** TO DO **
Write out again, exactly as they appear, the lines from the line with "Generate a Blender" through the line with "trodden aisle, metres". Do not include any pictures.

** RECORDS SUPPLIED **
= = = = = = =
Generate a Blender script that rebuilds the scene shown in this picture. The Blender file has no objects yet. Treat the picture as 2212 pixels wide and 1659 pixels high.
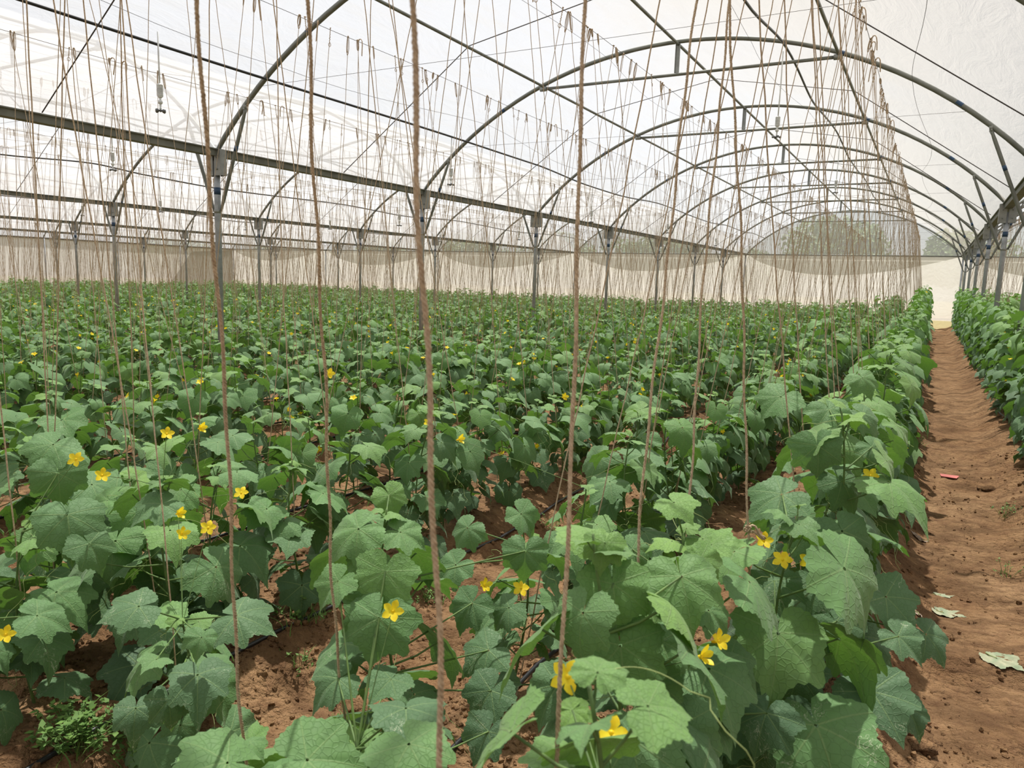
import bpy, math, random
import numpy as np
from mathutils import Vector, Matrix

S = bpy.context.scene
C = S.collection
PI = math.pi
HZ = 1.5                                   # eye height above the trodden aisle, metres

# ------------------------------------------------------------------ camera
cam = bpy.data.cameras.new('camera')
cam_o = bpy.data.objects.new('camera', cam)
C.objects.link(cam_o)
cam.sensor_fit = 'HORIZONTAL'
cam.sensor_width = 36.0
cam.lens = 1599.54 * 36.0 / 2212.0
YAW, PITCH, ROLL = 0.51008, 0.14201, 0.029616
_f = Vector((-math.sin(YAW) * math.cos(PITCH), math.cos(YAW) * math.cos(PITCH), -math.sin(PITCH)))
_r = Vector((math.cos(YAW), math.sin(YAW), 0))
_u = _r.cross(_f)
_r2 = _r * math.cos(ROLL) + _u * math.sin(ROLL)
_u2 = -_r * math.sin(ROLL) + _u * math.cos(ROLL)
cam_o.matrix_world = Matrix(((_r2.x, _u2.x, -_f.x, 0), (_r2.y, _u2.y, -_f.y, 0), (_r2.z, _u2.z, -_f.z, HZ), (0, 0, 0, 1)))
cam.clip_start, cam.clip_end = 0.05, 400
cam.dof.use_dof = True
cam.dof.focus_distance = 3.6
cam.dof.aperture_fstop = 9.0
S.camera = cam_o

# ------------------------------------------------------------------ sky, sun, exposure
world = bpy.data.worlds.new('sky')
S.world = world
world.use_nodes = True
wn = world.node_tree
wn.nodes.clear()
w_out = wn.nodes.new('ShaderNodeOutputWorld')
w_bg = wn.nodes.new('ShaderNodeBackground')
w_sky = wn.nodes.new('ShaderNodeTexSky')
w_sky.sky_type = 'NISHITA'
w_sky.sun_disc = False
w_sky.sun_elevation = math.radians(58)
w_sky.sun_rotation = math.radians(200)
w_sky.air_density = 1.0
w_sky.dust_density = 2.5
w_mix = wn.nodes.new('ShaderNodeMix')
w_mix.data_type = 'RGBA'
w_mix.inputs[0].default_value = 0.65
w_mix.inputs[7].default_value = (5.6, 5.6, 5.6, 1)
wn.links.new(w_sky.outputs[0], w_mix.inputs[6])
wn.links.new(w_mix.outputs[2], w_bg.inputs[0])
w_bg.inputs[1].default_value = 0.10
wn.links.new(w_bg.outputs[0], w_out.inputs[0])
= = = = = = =
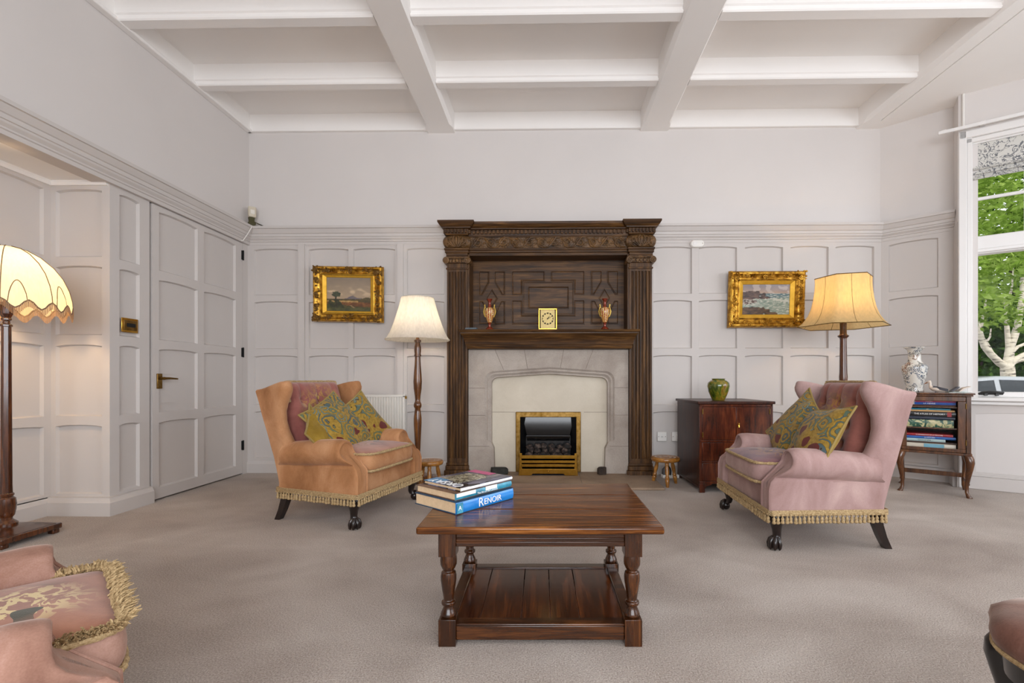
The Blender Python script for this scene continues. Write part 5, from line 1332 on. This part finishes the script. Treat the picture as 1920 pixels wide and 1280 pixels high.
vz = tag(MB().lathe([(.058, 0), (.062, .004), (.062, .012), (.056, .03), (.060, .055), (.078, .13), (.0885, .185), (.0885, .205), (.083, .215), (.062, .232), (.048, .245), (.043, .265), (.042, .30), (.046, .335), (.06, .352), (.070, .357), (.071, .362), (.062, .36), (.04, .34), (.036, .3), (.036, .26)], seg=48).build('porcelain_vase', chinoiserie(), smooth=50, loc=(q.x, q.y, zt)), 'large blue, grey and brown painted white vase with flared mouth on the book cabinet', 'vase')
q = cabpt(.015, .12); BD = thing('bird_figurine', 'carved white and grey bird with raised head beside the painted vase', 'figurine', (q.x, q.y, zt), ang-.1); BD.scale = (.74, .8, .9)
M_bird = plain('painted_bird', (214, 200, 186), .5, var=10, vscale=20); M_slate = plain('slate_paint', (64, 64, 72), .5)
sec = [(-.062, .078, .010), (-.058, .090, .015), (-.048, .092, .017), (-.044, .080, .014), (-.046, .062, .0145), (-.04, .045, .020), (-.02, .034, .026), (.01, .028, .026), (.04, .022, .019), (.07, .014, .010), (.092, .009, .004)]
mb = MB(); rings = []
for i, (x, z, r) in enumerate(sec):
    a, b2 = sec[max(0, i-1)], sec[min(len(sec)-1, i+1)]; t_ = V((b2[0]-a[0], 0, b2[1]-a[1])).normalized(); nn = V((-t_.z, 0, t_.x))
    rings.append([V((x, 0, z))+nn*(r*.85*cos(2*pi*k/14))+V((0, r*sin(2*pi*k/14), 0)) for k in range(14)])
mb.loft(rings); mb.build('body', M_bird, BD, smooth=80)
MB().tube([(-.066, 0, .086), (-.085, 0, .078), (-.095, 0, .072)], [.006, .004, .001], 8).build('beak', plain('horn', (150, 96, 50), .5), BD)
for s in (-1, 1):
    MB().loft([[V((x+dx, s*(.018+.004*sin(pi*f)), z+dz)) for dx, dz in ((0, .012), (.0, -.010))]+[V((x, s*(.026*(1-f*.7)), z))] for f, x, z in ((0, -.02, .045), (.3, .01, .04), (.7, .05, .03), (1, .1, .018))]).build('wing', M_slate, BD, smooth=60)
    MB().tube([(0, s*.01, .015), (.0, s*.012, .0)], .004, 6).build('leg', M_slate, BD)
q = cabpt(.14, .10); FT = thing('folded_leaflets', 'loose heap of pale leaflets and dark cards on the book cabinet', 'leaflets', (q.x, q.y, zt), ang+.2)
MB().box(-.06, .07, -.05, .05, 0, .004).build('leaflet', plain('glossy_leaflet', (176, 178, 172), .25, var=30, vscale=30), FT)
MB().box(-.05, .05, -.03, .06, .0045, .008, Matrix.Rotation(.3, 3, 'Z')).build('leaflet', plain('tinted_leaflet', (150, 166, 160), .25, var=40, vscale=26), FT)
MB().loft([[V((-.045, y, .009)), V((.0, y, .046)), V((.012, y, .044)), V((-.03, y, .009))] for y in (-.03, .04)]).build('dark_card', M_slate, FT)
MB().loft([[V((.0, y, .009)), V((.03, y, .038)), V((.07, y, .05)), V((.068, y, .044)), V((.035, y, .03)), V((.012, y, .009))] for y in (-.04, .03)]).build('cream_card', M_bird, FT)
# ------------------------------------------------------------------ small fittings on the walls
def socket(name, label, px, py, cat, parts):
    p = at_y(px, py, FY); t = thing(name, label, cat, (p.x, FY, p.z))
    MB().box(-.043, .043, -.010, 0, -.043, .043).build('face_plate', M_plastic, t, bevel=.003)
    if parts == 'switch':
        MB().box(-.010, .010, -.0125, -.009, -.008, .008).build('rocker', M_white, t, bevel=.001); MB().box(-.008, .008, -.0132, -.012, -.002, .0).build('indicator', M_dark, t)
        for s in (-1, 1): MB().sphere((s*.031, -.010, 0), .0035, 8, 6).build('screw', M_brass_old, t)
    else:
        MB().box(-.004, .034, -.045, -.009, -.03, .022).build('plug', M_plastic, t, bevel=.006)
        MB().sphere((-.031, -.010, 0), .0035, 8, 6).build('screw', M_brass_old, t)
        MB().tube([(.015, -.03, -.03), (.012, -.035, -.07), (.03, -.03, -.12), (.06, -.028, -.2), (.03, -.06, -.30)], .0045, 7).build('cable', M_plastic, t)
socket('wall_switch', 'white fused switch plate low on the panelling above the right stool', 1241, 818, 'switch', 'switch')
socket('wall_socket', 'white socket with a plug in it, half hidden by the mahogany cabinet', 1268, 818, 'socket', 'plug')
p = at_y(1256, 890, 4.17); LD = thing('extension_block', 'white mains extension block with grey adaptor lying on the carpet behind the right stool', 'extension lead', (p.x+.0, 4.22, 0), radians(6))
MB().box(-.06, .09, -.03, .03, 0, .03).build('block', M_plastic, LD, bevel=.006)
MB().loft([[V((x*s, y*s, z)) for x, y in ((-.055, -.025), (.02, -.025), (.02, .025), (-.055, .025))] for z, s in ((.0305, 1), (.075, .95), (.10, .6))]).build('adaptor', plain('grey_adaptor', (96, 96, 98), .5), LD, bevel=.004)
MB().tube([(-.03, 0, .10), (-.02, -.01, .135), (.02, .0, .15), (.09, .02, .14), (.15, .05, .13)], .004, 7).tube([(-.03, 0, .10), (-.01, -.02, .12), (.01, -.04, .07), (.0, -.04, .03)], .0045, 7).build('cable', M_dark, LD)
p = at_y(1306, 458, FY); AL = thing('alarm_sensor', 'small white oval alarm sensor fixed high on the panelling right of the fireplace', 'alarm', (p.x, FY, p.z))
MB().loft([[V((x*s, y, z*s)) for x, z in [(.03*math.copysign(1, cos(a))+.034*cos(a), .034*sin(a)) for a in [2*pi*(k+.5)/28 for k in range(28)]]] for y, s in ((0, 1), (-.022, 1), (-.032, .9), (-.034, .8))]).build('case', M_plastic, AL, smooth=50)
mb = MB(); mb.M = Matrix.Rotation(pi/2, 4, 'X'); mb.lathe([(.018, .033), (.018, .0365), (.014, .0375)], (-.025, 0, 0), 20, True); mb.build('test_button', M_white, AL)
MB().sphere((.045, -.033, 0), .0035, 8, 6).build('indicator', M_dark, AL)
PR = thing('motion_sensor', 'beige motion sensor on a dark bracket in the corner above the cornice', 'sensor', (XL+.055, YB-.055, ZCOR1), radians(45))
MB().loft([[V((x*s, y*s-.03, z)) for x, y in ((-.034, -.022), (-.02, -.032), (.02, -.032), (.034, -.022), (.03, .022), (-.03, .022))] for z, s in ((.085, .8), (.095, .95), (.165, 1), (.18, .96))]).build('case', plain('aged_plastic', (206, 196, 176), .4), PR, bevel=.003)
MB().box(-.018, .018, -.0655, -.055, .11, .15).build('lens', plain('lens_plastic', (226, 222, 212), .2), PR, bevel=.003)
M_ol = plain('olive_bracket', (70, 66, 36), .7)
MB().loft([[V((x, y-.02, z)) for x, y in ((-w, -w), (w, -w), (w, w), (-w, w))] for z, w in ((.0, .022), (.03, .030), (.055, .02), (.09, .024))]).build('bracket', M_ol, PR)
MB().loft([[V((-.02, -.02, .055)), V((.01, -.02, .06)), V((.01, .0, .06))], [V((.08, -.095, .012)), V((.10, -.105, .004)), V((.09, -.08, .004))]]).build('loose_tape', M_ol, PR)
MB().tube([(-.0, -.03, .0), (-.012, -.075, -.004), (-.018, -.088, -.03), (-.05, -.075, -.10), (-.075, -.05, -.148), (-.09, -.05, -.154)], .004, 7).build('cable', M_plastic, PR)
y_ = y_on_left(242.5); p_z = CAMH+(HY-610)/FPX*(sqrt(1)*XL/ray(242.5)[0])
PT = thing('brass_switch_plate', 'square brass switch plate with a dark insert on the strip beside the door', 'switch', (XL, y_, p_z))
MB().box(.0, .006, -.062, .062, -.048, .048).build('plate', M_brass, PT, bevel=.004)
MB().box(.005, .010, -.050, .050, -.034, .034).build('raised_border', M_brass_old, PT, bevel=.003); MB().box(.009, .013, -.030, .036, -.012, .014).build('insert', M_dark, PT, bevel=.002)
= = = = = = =
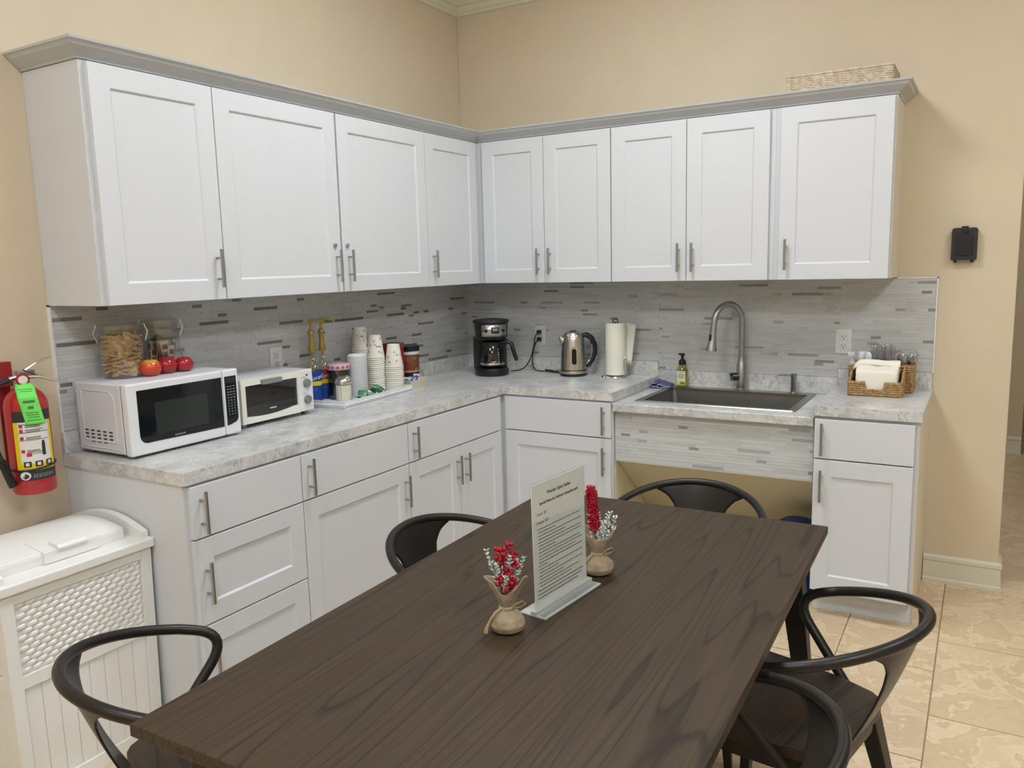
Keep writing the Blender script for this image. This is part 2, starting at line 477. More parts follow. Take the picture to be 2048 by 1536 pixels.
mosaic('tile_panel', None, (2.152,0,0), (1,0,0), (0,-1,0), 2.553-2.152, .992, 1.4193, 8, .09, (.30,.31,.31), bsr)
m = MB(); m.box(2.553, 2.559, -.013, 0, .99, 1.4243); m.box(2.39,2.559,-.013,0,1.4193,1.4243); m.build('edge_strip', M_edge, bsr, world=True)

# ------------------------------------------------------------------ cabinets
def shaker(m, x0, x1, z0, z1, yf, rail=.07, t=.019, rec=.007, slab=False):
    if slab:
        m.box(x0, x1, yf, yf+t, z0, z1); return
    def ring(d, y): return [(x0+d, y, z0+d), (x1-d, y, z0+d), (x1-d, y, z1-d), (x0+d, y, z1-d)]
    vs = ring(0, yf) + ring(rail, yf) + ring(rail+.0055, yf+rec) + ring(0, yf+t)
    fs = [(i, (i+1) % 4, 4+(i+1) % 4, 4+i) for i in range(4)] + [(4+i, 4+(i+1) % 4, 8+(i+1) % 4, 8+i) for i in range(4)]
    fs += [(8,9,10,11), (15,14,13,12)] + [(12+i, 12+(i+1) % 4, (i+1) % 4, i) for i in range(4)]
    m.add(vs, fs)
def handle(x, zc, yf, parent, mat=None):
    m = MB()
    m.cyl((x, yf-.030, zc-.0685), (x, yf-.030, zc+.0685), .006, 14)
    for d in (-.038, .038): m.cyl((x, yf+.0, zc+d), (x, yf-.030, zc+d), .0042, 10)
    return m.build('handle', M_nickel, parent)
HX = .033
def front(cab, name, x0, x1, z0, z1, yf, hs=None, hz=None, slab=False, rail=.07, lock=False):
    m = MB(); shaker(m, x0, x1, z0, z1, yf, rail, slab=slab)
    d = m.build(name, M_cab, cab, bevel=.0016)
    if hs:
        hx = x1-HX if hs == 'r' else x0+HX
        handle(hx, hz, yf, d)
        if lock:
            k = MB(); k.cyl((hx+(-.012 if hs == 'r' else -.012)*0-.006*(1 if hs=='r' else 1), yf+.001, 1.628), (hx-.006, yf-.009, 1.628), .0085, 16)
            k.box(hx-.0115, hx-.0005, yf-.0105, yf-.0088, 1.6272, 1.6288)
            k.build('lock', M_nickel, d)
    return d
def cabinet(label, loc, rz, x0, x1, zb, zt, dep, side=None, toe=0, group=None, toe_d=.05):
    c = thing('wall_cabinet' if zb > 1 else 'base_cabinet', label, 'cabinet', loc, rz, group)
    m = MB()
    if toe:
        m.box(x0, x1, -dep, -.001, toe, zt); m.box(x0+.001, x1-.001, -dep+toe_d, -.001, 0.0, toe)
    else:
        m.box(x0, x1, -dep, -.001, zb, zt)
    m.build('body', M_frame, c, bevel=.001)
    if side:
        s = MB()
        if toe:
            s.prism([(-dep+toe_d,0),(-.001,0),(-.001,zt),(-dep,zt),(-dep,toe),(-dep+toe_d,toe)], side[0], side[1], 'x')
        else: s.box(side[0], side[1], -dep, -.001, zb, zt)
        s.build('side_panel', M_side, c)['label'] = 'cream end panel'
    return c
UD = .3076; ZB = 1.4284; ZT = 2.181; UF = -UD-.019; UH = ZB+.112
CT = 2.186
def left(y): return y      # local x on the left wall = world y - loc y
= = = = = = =
** THE REPLY **
Generate a Blender script that rebuilds the scene shown in this picture. The Blender file has no objects yet. Treat the picture as 2212 pixels wide and 1659 pixels high.
import bpy, math, random
import numpy as np
from mathutils import Vector, Matrix

S = bpy.context.scene
C = S.collection
PI = math.pi
HZ = 1.5                                   # eye height above the trodden aisle, metres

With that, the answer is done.